Interventions in Governance

Co-facilitators: C. Gauthier and D. McCormack



The second session in the “Interventions” module, this session supported participants in understanding the ways in which governance mechanisms perpetuate racialized climate issues. Co-facilitators Gauthier and McCormack worked together to introduce participants to political philosophies on governance and the role of the state. Participants then analyzed two examples of governance-based climate solutions before reflecting on different governance-based interventions in the state, international, and alternative spheres.

Understanding the political philosophies of governance

Exploring two case studies of governance-based climate solutions

Reflecting on governance-based interventions to climate change



Slides from “Interventions in Governance”

The following slides were prepared by co-facilitators Gauthier and McCormack to support participants in understanding the unique role of state and non-state governance mechanisms in the phenomenon of climate change. Unlike most other members of the group, the co-facilitators of this session had a strong background in political theory. They used this knowledge to introduce Conversations participants to the philosophical underpinnings of governance and the ways in which governance is tied to root causes of climate change and racism.



Two case studies of governance-based climate solutions

To familiarize participants of Conversations with the role of governance in racialized climate issues, Gauthier and McCormack led the group through two case studies: (1) the Global Green New Deal (from “1 – Introduction: opportunity from crisis” by Edward B. Barbier’s A Global Green New Deal) and (2) solar energy in Secwepemc
Nation (from “Solar Panels and Sisterhood” by Emilee Gilpin).



Brainstorming interventions in state, international, and alternative governance systems

Returning to the theoretical framework of the Inequalitree, Gauthier and McCormack led the group through a brainstorming session on governance interventions for a livable 2100 climate. Together, the group identified existing governance structures and brainstormed strategic interventions at the impact, structure, and ideology level for state, international, and alternative governance systems.
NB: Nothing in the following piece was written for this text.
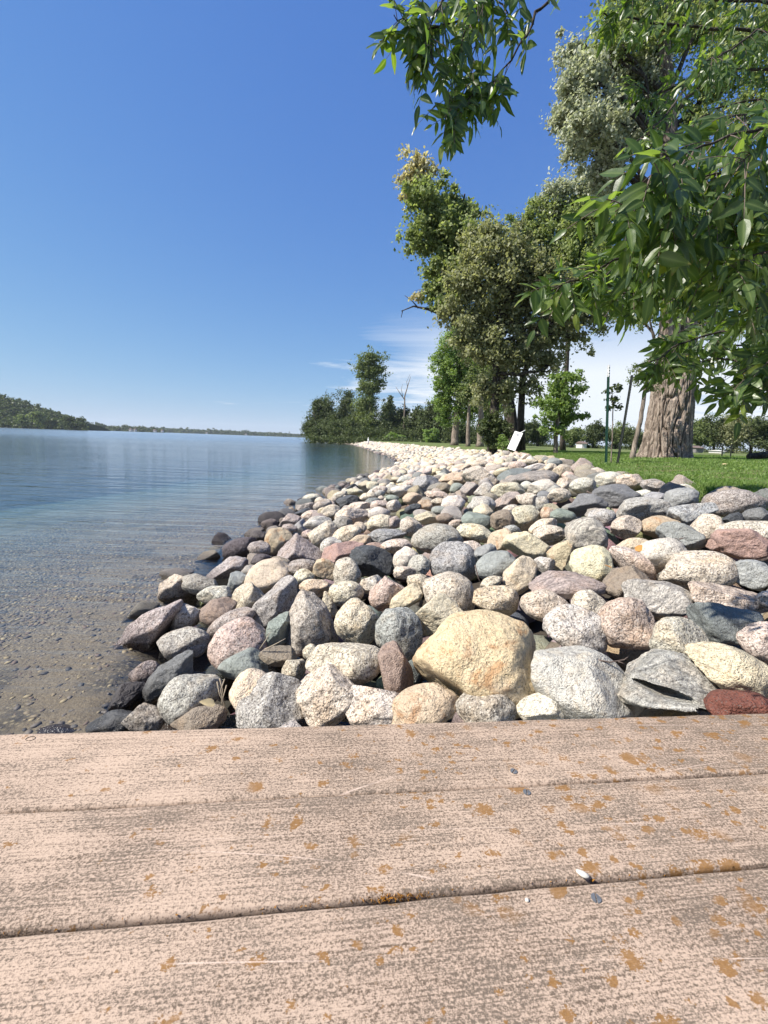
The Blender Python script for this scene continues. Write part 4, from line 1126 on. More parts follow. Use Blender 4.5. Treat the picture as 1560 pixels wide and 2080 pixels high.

The following images show the brainstorming done by participants of Conversations. Please note the first column lists existing governance mechanisms and the second column lists governance-based climate interventions.


Alternative governance systems

Discussing governance in the alternative sphere, participants made note of the place-based/land-based nature of existing alternative governance structures. Participants also brainstormed existing movements that embody alternative governance practices. Though the group was able to identify impact-level and structure-level alternative governance mechanisms with ease, participants struggled to articulate the root cause ideologies behind alternative governance interventions.


State governance systems

Discussing state governance, participants noted that state actors are often implicated in racialized climate issues. Participants also discussed the failure of state interventions such as the Green New Deal to address root causes of racialized climate issues.


International governance systems

Please note: transnational corporation (TNC), structural adjustment program (SAP), United Nations (UN), International Monetary Fund (IMF), United Nations Declaration on the Rights of Indigenous Peoples (UNDRIP), World Health Organizations (WHO), International Criminal Court (ICC)

Participants noted that both alternative and international governance systems technically operate beyond the borders of nation-states, but state actors make national borders fluid for international governance programs while fortifying those same borders against the activities of alternative systems. Participants hypothesized that this is due to the alignment in root cause ideologies of state and international actors and the tension between root cause ideologies of state and alternative actors.